** begin **

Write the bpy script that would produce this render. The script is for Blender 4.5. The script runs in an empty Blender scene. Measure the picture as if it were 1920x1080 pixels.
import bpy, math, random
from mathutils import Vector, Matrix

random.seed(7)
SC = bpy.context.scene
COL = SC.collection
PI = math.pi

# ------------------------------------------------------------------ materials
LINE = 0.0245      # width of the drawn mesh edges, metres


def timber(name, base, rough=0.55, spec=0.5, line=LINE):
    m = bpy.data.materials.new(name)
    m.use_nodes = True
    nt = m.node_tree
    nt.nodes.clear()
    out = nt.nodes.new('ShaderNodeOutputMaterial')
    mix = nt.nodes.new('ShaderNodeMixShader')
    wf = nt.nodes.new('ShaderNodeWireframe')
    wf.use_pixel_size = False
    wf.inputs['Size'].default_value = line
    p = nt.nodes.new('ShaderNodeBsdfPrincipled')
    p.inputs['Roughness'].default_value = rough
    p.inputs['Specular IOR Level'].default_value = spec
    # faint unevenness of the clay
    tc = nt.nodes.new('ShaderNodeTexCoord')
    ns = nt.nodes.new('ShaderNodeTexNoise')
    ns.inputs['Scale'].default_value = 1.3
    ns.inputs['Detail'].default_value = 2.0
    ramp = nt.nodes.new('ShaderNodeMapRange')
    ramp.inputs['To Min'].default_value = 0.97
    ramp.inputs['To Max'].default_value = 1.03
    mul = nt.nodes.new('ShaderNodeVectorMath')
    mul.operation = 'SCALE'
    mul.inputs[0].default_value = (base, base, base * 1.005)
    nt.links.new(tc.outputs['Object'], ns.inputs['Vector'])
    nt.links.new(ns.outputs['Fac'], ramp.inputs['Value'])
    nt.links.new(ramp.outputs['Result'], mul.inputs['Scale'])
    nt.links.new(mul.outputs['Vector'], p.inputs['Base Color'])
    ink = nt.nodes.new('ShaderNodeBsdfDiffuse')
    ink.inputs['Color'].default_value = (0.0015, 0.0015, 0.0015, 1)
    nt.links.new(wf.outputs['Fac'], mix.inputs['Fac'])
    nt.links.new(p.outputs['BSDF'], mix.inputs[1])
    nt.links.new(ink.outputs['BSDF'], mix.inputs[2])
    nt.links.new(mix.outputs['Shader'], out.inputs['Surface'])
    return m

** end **
** begin **

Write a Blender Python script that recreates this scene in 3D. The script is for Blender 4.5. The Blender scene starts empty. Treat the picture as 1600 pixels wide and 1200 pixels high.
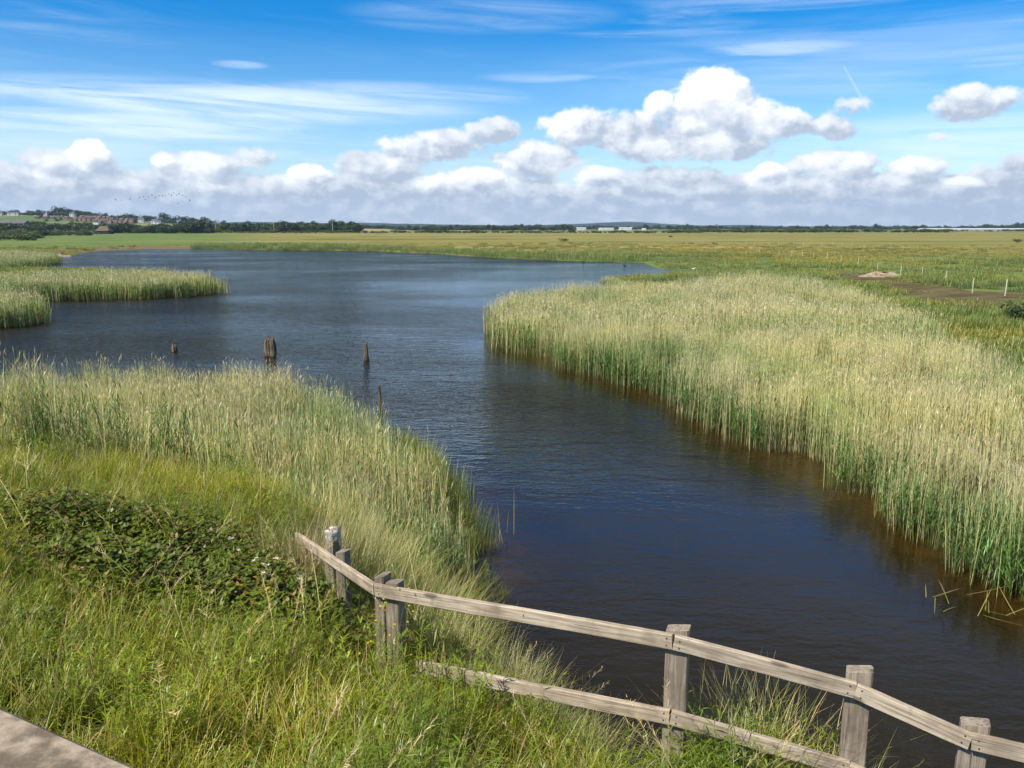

** end **
** begin **

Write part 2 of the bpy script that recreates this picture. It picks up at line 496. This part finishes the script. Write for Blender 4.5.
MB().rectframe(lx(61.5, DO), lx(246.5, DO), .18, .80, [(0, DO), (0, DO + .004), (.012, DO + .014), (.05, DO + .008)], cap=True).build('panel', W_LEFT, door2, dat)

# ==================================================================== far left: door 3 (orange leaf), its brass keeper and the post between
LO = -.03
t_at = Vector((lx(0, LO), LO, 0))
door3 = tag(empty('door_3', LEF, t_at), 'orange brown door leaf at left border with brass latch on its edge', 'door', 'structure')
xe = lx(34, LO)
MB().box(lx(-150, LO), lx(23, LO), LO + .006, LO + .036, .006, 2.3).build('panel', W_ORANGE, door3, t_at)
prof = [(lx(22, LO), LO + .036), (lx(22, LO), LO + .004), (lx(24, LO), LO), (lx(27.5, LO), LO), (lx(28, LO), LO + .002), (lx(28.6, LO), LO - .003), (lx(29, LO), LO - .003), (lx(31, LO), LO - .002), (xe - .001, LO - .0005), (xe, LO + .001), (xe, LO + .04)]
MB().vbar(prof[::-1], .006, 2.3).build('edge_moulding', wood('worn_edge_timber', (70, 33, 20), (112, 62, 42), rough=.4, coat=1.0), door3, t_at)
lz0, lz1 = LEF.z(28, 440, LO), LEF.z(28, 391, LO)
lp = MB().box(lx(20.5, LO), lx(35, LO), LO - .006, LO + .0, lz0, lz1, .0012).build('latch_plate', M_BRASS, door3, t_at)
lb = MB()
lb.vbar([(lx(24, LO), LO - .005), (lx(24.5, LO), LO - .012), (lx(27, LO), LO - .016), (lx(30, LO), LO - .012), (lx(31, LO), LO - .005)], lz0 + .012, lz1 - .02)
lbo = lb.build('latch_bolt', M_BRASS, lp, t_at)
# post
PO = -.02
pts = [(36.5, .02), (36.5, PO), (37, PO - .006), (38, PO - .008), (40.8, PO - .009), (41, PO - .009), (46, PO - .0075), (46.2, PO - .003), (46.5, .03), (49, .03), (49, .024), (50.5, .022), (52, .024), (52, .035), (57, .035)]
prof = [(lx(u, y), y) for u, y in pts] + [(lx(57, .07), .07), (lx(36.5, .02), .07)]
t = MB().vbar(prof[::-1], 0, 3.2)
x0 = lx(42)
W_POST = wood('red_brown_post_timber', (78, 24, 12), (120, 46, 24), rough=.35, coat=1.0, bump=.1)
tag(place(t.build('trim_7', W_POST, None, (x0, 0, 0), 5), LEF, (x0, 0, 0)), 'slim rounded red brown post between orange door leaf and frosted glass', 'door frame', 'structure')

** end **

### TASK STATEMENT
Transcribe, exactly and without additions, the lines of the records above, beginning with the line that contains "Write part 2" and ending with the line that contains "W_LEFT, door2, dat)", both included.

### RESULT OF THIS EXERCISE
Write part 2 of the bpy script that recreates this picture. It picks up at line 496. This part finishes the script. Write for Blender 4.5.
MB().rectframe(lx(61.5, DO), lx(246.5, DO), .18, .80, [(0, DO), (0, DO + .004), (.012, DO + .014), (.05, DO + .008)], cap=True).build('panel', W_LEFT, door2, dat)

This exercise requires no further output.